**WHAT YOU HAVE TO DO**
Give all of the lines again exactly as they read.

Start of DATA FOR PROCESSING

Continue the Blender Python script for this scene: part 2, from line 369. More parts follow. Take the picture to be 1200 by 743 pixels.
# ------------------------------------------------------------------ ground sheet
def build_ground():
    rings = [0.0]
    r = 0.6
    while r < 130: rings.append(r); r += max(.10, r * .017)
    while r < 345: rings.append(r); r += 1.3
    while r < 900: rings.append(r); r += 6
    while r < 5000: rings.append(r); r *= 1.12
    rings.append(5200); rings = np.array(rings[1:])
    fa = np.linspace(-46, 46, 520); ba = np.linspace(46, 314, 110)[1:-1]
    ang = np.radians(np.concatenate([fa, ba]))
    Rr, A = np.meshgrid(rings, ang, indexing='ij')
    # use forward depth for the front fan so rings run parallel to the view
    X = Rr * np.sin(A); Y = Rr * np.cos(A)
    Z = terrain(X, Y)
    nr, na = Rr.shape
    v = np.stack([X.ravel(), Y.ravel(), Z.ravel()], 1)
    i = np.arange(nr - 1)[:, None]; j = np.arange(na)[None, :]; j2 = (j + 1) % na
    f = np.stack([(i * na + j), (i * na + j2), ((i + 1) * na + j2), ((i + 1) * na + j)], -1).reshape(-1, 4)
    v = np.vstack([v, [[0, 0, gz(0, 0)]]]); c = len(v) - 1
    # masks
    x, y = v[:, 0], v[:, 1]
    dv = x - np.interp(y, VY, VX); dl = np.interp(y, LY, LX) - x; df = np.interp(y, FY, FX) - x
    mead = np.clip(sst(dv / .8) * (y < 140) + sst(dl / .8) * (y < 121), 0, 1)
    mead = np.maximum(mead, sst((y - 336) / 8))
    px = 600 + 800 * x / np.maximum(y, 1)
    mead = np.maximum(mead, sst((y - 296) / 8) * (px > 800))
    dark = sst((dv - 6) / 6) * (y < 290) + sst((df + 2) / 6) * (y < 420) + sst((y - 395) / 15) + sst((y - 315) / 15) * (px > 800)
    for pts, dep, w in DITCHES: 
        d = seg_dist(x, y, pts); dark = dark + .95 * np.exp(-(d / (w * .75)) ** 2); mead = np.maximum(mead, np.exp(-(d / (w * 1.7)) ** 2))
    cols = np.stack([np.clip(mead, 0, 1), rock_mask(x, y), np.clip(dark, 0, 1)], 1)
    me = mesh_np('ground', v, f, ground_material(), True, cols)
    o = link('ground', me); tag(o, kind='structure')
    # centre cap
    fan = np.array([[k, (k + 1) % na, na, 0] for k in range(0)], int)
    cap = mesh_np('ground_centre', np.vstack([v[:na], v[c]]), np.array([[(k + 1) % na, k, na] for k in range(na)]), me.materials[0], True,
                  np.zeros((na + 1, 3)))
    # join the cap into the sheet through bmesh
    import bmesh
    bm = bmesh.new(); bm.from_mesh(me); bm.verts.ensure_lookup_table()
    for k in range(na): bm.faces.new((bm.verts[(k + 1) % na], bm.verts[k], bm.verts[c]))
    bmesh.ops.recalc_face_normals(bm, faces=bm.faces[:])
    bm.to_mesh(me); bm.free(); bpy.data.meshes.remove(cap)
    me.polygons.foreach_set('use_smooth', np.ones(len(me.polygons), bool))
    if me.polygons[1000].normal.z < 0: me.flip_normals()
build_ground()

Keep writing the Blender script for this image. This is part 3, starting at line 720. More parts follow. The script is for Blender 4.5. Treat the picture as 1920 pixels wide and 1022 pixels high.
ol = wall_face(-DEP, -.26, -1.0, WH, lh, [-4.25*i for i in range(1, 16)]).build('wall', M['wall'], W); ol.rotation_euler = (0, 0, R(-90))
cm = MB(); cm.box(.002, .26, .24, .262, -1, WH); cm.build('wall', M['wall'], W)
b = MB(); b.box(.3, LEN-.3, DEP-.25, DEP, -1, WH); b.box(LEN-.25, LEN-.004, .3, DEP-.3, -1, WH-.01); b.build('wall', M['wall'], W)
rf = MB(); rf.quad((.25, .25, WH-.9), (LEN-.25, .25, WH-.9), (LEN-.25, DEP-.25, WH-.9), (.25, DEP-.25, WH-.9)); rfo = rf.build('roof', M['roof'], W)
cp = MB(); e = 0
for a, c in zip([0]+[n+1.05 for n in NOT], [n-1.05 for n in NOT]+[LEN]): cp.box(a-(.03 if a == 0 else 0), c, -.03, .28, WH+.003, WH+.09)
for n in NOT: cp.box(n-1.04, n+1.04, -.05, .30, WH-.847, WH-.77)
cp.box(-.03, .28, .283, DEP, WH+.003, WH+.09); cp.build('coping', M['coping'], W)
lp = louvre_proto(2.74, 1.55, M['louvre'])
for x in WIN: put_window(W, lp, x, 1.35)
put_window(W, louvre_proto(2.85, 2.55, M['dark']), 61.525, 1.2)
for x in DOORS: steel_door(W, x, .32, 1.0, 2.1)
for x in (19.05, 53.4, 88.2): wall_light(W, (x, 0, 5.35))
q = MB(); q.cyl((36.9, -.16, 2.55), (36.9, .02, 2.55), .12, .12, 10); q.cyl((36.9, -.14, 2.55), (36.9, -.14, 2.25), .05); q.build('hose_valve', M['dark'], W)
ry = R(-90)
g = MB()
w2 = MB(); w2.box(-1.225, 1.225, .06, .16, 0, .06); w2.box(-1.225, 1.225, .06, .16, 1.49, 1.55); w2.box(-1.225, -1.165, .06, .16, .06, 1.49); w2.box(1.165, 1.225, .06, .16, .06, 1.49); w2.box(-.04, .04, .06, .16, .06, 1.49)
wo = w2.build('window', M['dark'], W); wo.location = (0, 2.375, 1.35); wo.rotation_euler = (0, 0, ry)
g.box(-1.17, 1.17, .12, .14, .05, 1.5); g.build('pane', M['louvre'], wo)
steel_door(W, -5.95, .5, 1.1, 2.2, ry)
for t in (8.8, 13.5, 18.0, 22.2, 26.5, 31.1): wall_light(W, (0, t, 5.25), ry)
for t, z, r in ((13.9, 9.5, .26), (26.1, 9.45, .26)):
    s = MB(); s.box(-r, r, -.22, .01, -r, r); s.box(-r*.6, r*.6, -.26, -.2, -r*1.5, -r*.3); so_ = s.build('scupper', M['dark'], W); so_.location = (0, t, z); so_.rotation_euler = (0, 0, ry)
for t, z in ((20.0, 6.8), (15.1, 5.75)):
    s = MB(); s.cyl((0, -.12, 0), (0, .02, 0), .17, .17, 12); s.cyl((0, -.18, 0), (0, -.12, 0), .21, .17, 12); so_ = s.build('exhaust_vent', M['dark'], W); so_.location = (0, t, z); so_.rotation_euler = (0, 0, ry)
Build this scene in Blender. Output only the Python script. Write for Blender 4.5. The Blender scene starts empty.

End of DATA FOR PROCESSING

**EXERCISE SOLUTION**
Continue the Blender Python script for this scene: part 2, from line 369. More parts follow. Take the picture to be 1200 by 743 pixels.
# ------------------------------------------------------------------ ground sheet
def build_ground():
    rings = [0.0]
    r = 0.6
    while r < 130: rings.append(r); r += max(.10, r * .017)
    while r < 345: rings.append(r); r += 1.3
    while r < 900: rings.append(r); r += 6
    while r < 5000: rings.append(r); r *= 1.12
    rings.append(5200); rings = np.array(rings[1:])
    fa = np.linspace(-46, 46, 520); ba = np.linspace(46, 314, 110)[1:-1]
    ang = np.radians(np.concatenate([fa, ba]))
    Rr, A = np.meshgrid(rings, ang, indexing='ij')
    # use forward depth for the front fan so rings run parallel to the view
    X = Rr * np.sin(A); Y = Rr * np.cos(A)
    Z = terrain(X, Y)
    nr, na = Rr.shape
    v = np.stack([X.ravel(), Y.ravel(), Z.ravel()], 1)
    i = np.arange(nr - 1)[:, None]; j = np.arange(na)[None, :]; j2 = (j + 1) % na
    f = np.stack([(i * na + j), (i * na + j2), ((i + 1) * na + j2), ((i + 1) * na + j)], -1).reshape(-1, 4)
    v = np.vstack([v, [[0, 0, gz(0, 0)]]]); c = len(v) - 1
    # masks
    x, y = v[:, 0], v[:, 1]
    dv = x - np.interp(y, VY, VX); dl = np.interp(y, LY, LX) - x; df = np.interp(y, FY, FX) - x
    mead = np.clip(sst(dv / .8) * (y < 140) + sst(dl / .8) * (y < 121), 0, 1)
    mead = np.maximum(mead, sst((y - 336) / 8))
    px = 600 + 800 * x / np.maximum(y, 1)
    mead = np.maximum(mead, sst((y - 296) / 8) * (px > 800))
    dark = sst((dv - 6) / 6) * (y < 290) + sst((df + 2) / 6) * (y < 420) + sst((y - 395) / 15) + sst((y - 315) / 15) * (px > 800)
    for pts, dep, w in DITCHES: 
        d = seg_dist(x, y, pts); dark = dark + .95 * np.exp(-(d / (w * .75)) ** 2); mead = np.maximum(mead, np.exp(-(d / (w * 1.7)) ** 2))
    cols = np.stack([np.clip(mead, 0, 1), rock_mask(x, y), np.clip(dark, 0, 1)], 1)
    me = mesh_np('ground', v, f, ground_material(), True, cols)
    o = link('ground', me); tag(o, kind='structure')
    # centre cap
    fan = np.array([[k, (k + 1) % na, na, 0] for k in range(0)], int)
    cap = mesh_np('ground_centre', np.vstack([v[:na], v[c]]), np.array([[(k + 1) % na, k, na] for k in range(na)]), me.materials[0], True,
                  np.zeros((na + 1, 3)))
    # join the cap into the sheet through bmesh
    import bmesh
    bm = bmesh.new(); bm.from_mesh(me); bm.verts.ensure_lookup_table()
    for k in range(na): bm.faces.new((bm.verts[(k + 1) % na], bm.verts[k], bm.verts[c]))
    bmesh.ops.recalc_face_normals(bm, faces=bm.faces[:])
    bm.to_mesh(me); bm.free(); bpy.data.meshes.remove(cap)
    me.polygons.foreach_set('use_smooth', np.ones(len(me.polygons), bool))
    if me.polygons[1000].normal.z < 0: me.flip_normals()
build_ground()

Keep writing the Blender script for this image. This is part 3, starting at line 720. More parts follow. The script is for Blender 4.5. Treat the picture as 1920 pixels wide and 1022 pixels high.
ol = wall_face(-DEP, -.26, -1.0, WH, lh, [-4.25*i for i in range(1, 16)]).build('wall', M['wall'], W); ol.rotation_euler = (0, 0, R(-90))
cm = MB(); cm.box(.002, .26, .24, .262, -1, WH); cm.build('wall', M['wall'], W)
b = MB(); b.box(.3, LEN-.3, DEP-.25, DEP, -1, WH); b.box(LEN-.25, LEN-.004, .3, DEP-.3, -1, WH-.01); b.build('wall', M['wall'], W)
rf = MB(); rf.quad((.25, .25, WH-.9), (LEN-.25, .25, WH-.9), (LEN-.25, DEP-.25, WH-.9), (.25, DEP-.25, WH-.9)); rfo = rf.build('roof', M['roof'], W)
cp = MB(); e = 0
for a, c in zip([0]+[n+1.05 for n in NOT], [n-1.05 for n in NOT]+[LEN]): cp.box(a-(.03 if a == 0 else 0), c, -.03, .28, WH+.003, WH+.09)
for n in NOT: cp.box(n-1.04, n+1.04, -.05, .30, WH-.847, WH-.77)
cp.box(-.03, .28, .283, DEP, WH+.003, WH+.09); cp.build('coping', M['coping'], W)
lp = louvre_proto(2.74, 1.55, M['louvre'])
for x in WIN: put_window(W, lp, x, 1.35)
put_window(W, louvre_proto(2.85, 2.55, M['dark']), 61.525, 1.2)
for x in DOORS: steel_door(W, x, .32, 1.0, 2.1)
for x in (19.05, 53.4, 88.2): wall_light(W, (x, 0, 5.35))
q = MB(); q.cyl((36.9, -.16, 2.55), (36.9, .02, 2.55), .12, .12, 10); q.cyl((36.9, -.14, 2.55), (36.9, -.14, 2.25), .05); q.build('hose_valve', M['dark'], W)
ry = R(-90)
g = MB()
w2 = MB(); w2.box(-1.225, 1.225, .06, .16, 0, .06); w2.box(-1.225, 1.225, .06, .16, 1.49, 1.55); w2.box(-1.225, -1.165, .06, .16, .06, 1.49); w2.box(1.165, 1.225, .06, .16, .06, 1.49); w2.box(-.04, .04, .06, .16, .06, 1.49)
wo = w2.build('window', M['dark'], W); wo.location = (0, 2.375, 1.35); wo.rotation_euler = (0, 0, ry)
g.box(-1.17, 1.17, .12, .14, .05, 1.5); g.build('pane', M['louvre'], wo)
steel_door(W, -5.95, .5, 1.1, 2.2, ry)
for t in (8.8, 13.5, 18.0, 22.2, 26.5, 31.1): wall_light(W, (0, t, 5.25), ry)
for t, z, r in ((13.9, 9.5, .26), (26.1, 9.45, .26)):
    s = MB(); s.box(-r, r, -.22, .01, -r, r); s.box(-r*.6, r*.6, -.26, -.2, -r*1.5, -r*.3); so_ = s.build('scupper', M['dark'], W); so_.location = (0, t, z); so_.rotation_euler = (0, 0, ry)
for t, z in ((20.0, 6.8), (15.1, 5.75)):
    s = MB(); s.cyl((0, -.12, 0), (0, .02, 0), .17, .17, 12); s.cyl((0, -.18, 0), (0, -.12, 0), .21, .17, 12); so_ = s.build('exhaust_vent', M['dark'], W); so_.location = (0, t, z); so_.rotation_euler = (0, 0, ry)
Build this scene in Blender. Output only the Python script. Write for Blender 4.5. The Blender scene starts empty.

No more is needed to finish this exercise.